Provided material
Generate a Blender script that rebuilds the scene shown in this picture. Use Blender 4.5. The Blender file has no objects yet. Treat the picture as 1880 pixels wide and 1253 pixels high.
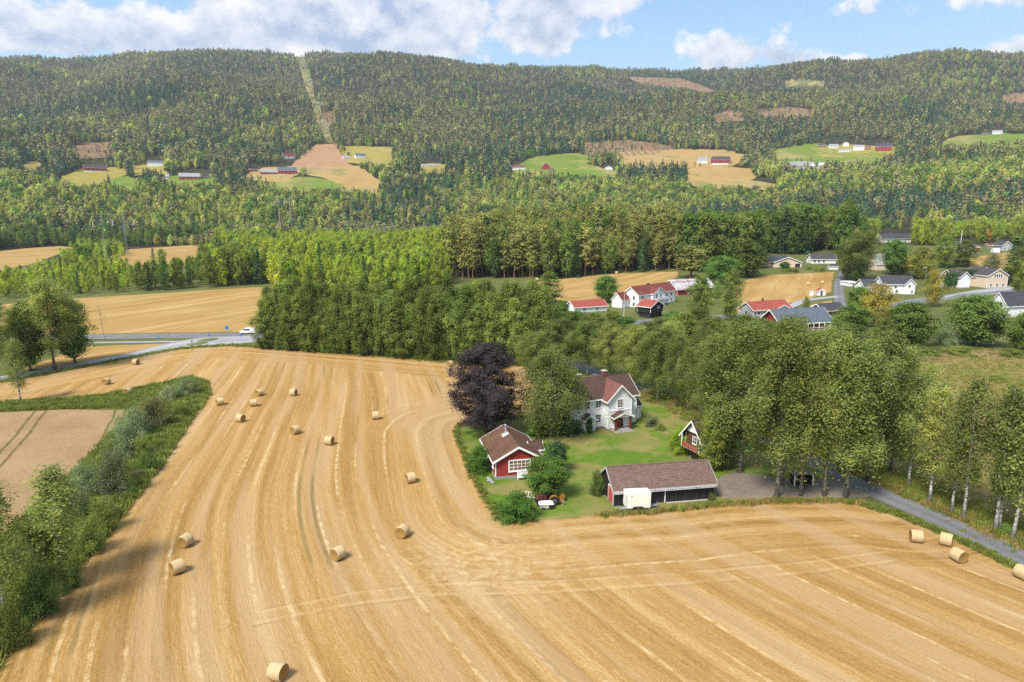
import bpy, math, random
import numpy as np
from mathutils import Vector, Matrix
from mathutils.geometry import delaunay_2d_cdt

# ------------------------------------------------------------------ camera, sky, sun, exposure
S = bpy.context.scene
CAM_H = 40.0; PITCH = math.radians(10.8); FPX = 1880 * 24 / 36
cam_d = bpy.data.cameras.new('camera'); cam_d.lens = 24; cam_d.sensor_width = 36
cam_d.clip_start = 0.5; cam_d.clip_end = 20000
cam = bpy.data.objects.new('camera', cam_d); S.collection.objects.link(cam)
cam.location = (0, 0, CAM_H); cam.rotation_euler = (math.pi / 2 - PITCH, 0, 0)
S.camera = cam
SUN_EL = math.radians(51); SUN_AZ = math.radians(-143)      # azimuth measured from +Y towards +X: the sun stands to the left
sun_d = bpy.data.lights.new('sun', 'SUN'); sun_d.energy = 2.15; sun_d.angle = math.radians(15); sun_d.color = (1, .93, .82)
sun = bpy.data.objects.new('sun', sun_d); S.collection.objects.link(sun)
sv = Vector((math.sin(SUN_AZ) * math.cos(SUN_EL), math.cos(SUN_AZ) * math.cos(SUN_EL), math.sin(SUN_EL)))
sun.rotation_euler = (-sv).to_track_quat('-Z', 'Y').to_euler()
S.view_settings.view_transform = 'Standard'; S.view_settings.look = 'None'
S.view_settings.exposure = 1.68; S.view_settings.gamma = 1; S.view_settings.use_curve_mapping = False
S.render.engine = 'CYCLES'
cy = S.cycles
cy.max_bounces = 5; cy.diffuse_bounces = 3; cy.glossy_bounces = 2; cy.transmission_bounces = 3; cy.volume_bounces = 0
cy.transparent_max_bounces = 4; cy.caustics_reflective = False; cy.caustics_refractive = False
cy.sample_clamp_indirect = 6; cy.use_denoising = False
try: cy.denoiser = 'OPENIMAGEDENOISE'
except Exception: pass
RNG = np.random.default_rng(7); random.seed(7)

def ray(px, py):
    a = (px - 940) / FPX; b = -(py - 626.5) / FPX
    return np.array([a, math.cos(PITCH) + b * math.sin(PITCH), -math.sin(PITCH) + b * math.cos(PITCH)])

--

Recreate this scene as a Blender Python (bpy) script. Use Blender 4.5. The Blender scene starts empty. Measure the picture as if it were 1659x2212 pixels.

Written exercise
Omit all pictures, and reproduce exactly the lines from the one holding "Generate a Blender" through the one holding "from mathutils.geometry import", both included.

Task solution
Generate a Blender script that rebuilds the scene shown in this picture. Use Blender 4.5. The Blender file has no objects yet. Treat the picture as 1880 pixels wide and 1253 pixels high.
import bpy, math, random
import numpy as np
from mathutils import Vector, Matrix
from mathutils.geometry import delaunay_2d_cdt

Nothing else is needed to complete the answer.